Wednesday, June 05, 2002

"I tolerate with the utmost latitude the right of others to differ from me in opinion without imputing to them criminality. I know too well the weakness and uncertainty of human reason to wonder at its different results. Both of our political parties, at least the honest part of them, agree conscientiously in the same object--the public good; but they differ essentially in what they deem the means of promoting that good. One side...fears most the ignorance of the people; the other, the selfishness of rulers independent of them. Which is right, time and experience will prove." Thomas Jefferson

I've been on vacation

Three days of sunshine, a beautiful view of the Sound, no phones, no news, lots of much needed sleep.

It was perfect.

Then a mad day of catching up with everything left undone for my business.

All of it has made George W. Bush, current events, the various crisis here and abroad seem exceedingly unreal and disconnected from me, personally.

But, of course, it's not. The country over the last 17 months has been in the process of profound transformation. Obviously that will mean something for all of us at some time or another. Although what exactly it will mean for each of us personally is impossible to predict. Can a thought I express here, now, have some surprising, unexpected, unwanted, unpredictable consequences years down the road? As the result of new monitoring of political speech and increased paranoia among Americans in general? What will the increasing loss of confidence in the ethics and honesty of American enterprise and global corporations mean in the long term -- to my customers? to my business? to America's relations with the world? to our economy in the long term? How will climate change, and the course of non-resistance the country appears to have decided will be its response to it, affect our future? What does it mean to be an average American in an era when the idea of democracy appears to be losing its appeal to so many -- especially so many of our most influential citizens? If we, at the highest, and, surprisingly, lowest, levels, no longer believe in the possibility and efficacy of compromise, the wisdom that can arise from honest conflict among a multitude of views, the necessity of tempering the "selfishness of rulers" (as Jefferson said) with the modifying influence of "the people," what do we believe in?

Do we believe in W? In Cheney? In Rumsfeld? In Ashcroft? Are we to abandon our faith and confidence in each other and place it all in the hands of a few men somehow deemed, or at least extolled as, wiser, or of a better cast of character, than others? When we abandon a politics of issues, interests and conflicts -- aren't we left with nothing but a politics of personality and power? And isn't that something extraordinarily close to what our forefathers despised and overthrew?

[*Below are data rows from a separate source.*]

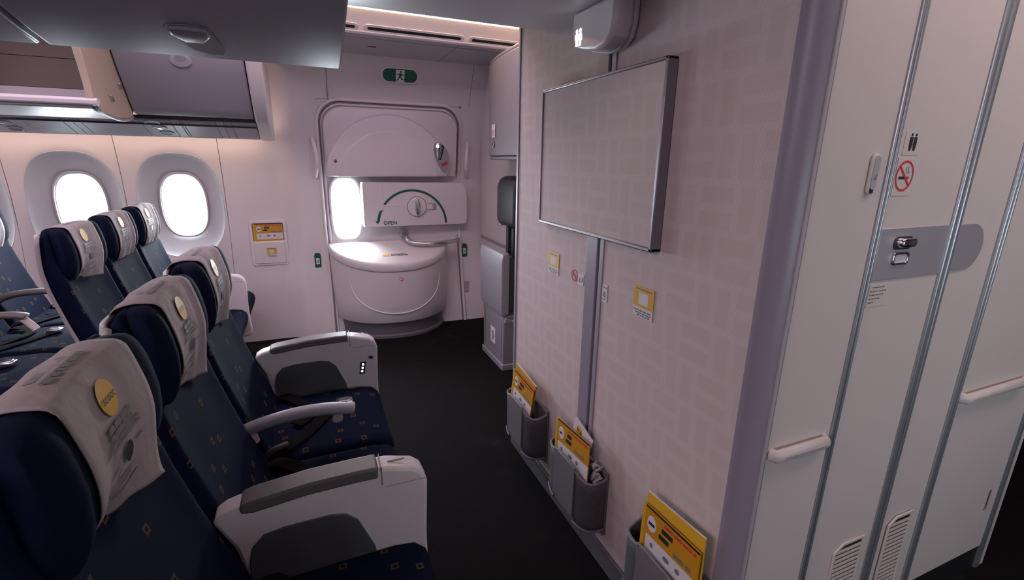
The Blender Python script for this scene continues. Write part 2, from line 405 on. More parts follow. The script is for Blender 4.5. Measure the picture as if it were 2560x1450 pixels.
# ---- ceiling over the door: soffit, slotted air panel, warm cove light
soff = struct(box('ceiling_soffit', -.19, 1.46, 3.30, 4.02, 2.146, 2.17, 'ceiling_grey', bevel=.002))
Fs = Frame((0, 0, 2.146), (1, 0, 0), (0, -1, 0))   # facing down
Fs = Frame((0, 0, 2.1455), (1, 0, 0), (0, -1, 0)); Fs.n = Vector((0, 0, -1))
Fs.rect('seam', .992, .996, -3.93, -3.33, 'seal', soff, t=.001); Fs.rect('seam', -.19, 1.46, -3.395, -3.391, 'seal', soff, t=.001)
Fs.poly('catch', rrect(.47, -3.62, .028, .012, .008), 'black', soff, t=.002)
vent = root('air_outlet_panel', (.6, 3.25, 2.146), 'white ceiling panel with long black air slots above the exit door', 'air vent')
pan = [(3.318, 2.146), (3.318, 2.160), (3.30, 2.176), (3.165, 2.272), (3.15, 2.272), (3.28, 2.165), (3.29, 2.146)]
pan = [(3.30, 2.146), (3.315, 2.152), (3.315, 2.175), (3.195, 2.262), (3.175, 2.252), (3.278, 2.172), (3.285, 2.155)]
prism('panel', pan, 'x', -.22, 1.46, 'white', vent, bevel=.002)
Fv = Frame((0, 3.279, 2.169), (1, 0, 0), (0, -.103, .080)); Fv.n = -Fv.u.cross(Fv.v) if Fv.u.cross(Fv.v).y > 0 else Fv.u.cross(Fv.v)
for x0, x1 in ((-.19, .335), (.405, .99), (1.06, 1.45)):
    h0 = .006
    Fv.ring('slot_rim', rrect((x0+x1)/2, .012, (x1-x0)/2+.020, .026, .025), rrect((x0+x1)/2, .012, (x1-x0)/2, .0115, .011), 'white_gloss', vent, h=0, t=.004)
    Fv.poly('slot', rrect((x0+x1)/2, .012, (x1-x0)/2, .012, .0115), 'black', vent, h=0, t=.002)
cl = tag(box('cove_light', -.22, 1.46, 3.150, 3.170, 2.256, 2.300, 'glow_warm', bevel=.003), 'warm glowing light strip in the ceiling cove above the exit', 'light strip')
struct(prism('ceiling_cove', [(3.14, 2.33), (3.22, 2.33), (3.3, 2.36), (3.3, 2.40), (2.9, 2.40), (2.9, 2.34)], 'x', -.3, 1.46, 'white'))
# ---- grey lowered ceiling in front of the lavatory bulkhead
pod = [(2.155, 2.036), (2.10, 2.010), (2.02, 1.974), (1.92, 1.932), (1.8, 1.896), (1.62, 1.862), (1.4, 1.852), (1.1, 1.852), (.9, 1.90), (.78, 2.0), (.74, 2.12), (.74, 2.39), (2.1, 2.39), (2.155, 2.12)]
podo = struct(prism('ceiling_panel', pod, 'x', .125, .875, 'ceiling_grey', smooth=40))


# ---- lavatory bulkhead facing the seats
BX = .87
wall_front = root('wall_front', (BX, 1.35, 0), kind='structure')
box('panel_far', BX, BX+.03, 1.40, 2.012, .0, 2.05, 'wallpaper', wall_front, bevel=.002)
box('panel_near', BX, BX+.03, .702, 1.30, .0, 2.05, 'wallpaper', wall_front, bevel=.002)
chn = root('trim_1', (BX, 1.35, 0), kind='structure')
box('channel', BX-.004, BX+.03, 1.335, 1.402, .0, 2.05, 'trim_purple', chn, bevel=.003)
box('channel', BX+.004, BX+.03, 1.318, 1.338, .0, 2.05, 'grey_dark', chn, bevel=.001)
box('channel', BX-.004, BX+.03, 1.296, 1.320, .0, 2.05, 'grey', chn, bevel=.003)
e = struct(prism('trim_2', [(BX-.006, 2.008), (BX-.006, 2.026), (BX+.004, 2.034), (BX+.06, 2.034), (BX+.06, 2.008)], 'z', 0, 2.05, 'grey', bevel=.002))
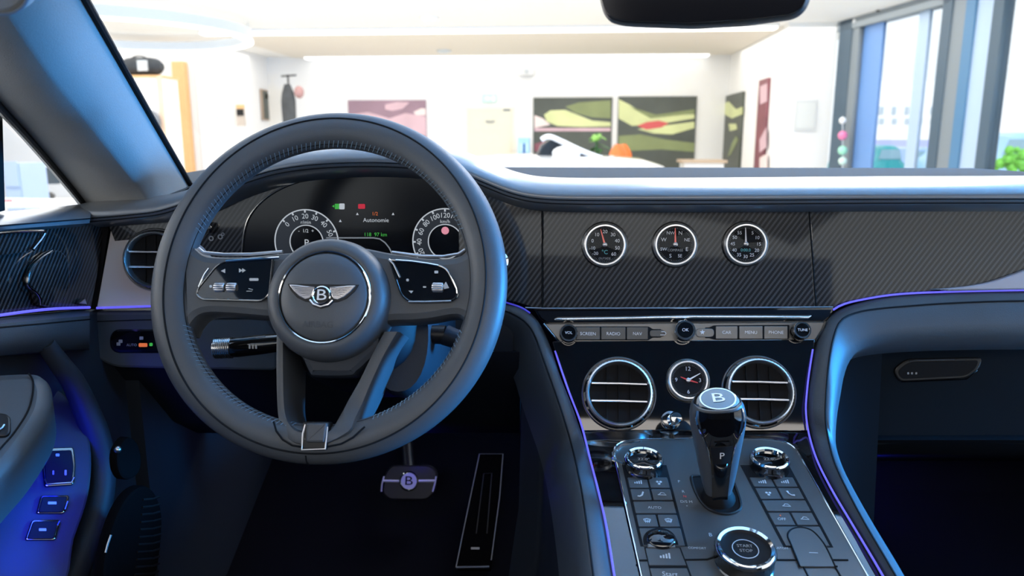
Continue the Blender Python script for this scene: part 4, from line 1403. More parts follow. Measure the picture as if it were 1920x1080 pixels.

The current administration took office with a firm conviction that much that was done, through democratic means, in the past had to be undone. And with long-cherished, long-deferred ideas of what they would, could, should do. They've moved with energy, with disdain for consultation with anyone outside their limited circle, with the firm conviction that it was not part of their job to respond to the wishes and perceived needs of the people -- but rather to shape the wishes and needs of the people -- to translate their plans into actions.

There will, of course, be unintended consequences to all of this. What will those consequences be? How will we, average Americans, who still, nominally, retain some democratic power, if we choose to exercise it, respond to those consequences?